The followings are what I see from the technical point of view now:

Despite many bad news on the market (i.e. recession slashed 80,000 jobs in March and national unemployment rate increased from 4.8% to 5.1%), SPY broke 50 dma after passing 30 dma.

30 dma has an upward movement and may crossing 50 dma. It is still a process and once it is happen, market will have more conviction on the move.

There was a presence of a rising wedge (triangle). Prices edged steadily higher in a converging pattern. The inability of prices to accelerate on the upside despite continued probes into new high ground suggests the existence of strong scale-up selling pressures – due to many bad news coming into the market.

There was a presence of forming double bottom. Despite it was not a strong indication market will move higher, the process had been taken months.

SPY 140 will still be a strong resistance point. If market gets a technical break out of this level, it will test the 200 dma and will reach SPY 145.

Any bad news from earnings this week will initiate pressure to the market and a sell signal may occurs when prices break below the wedge line.
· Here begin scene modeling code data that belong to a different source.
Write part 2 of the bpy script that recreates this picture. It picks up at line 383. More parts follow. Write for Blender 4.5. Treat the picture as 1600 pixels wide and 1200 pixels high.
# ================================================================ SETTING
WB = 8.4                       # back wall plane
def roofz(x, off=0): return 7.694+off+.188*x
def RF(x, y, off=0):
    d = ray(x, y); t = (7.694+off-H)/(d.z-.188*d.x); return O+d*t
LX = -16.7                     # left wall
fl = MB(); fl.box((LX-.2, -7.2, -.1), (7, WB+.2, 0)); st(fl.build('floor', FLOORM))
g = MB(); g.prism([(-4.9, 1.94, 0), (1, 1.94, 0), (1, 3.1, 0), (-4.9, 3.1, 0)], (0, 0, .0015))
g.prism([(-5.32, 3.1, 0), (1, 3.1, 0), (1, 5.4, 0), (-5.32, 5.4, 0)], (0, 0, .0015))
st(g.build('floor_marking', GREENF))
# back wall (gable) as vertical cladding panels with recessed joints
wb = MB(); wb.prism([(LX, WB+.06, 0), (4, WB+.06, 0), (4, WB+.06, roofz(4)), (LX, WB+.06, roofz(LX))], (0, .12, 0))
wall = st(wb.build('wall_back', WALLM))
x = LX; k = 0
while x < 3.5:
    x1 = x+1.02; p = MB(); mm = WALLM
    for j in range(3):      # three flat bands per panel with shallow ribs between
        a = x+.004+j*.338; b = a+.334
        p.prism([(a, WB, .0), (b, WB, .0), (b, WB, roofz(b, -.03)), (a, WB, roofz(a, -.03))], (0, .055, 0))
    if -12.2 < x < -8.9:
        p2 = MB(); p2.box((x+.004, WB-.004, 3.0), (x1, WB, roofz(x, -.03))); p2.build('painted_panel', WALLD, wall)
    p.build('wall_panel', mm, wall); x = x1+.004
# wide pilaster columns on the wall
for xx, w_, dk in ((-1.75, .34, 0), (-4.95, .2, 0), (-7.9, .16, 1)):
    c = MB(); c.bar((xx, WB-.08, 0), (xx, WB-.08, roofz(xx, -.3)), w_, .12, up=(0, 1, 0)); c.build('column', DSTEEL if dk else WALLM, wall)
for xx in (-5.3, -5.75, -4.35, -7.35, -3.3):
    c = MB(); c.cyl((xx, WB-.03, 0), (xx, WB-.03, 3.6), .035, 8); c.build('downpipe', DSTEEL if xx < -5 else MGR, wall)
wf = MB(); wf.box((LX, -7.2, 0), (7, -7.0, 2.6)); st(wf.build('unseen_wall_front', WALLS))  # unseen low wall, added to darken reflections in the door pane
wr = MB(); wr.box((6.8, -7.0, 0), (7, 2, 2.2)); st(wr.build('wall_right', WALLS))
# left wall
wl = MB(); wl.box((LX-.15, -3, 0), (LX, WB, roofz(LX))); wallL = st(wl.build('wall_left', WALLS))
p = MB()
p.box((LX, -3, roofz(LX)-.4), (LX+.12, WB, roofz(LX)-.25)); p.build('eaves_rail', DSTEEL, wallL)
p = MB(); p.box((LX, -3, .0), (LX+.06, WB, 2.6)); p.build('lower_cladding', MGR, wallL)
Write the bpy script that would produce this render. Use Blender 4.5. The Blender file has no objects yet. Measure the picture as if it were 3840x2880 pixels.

Nevertheless, the bottoming process has been made and Fed will do everything to save the market. Therefore, I will not see that market will be easily drop to SPY 132 (the crossing of dma 30 and dma 50) or even the strong support line of SPY 125.

VIX (Volatility Index) is on decreasing trend to a low of 22.36.

Knowing that market is on a trading ranges, it can be an ideal situation for Market Neutral Options players. Iron Condor with high probability (i.e. 80%) can provide you with consistent income strategy. Be careful on market rally once it has a technical break out of SPY 140.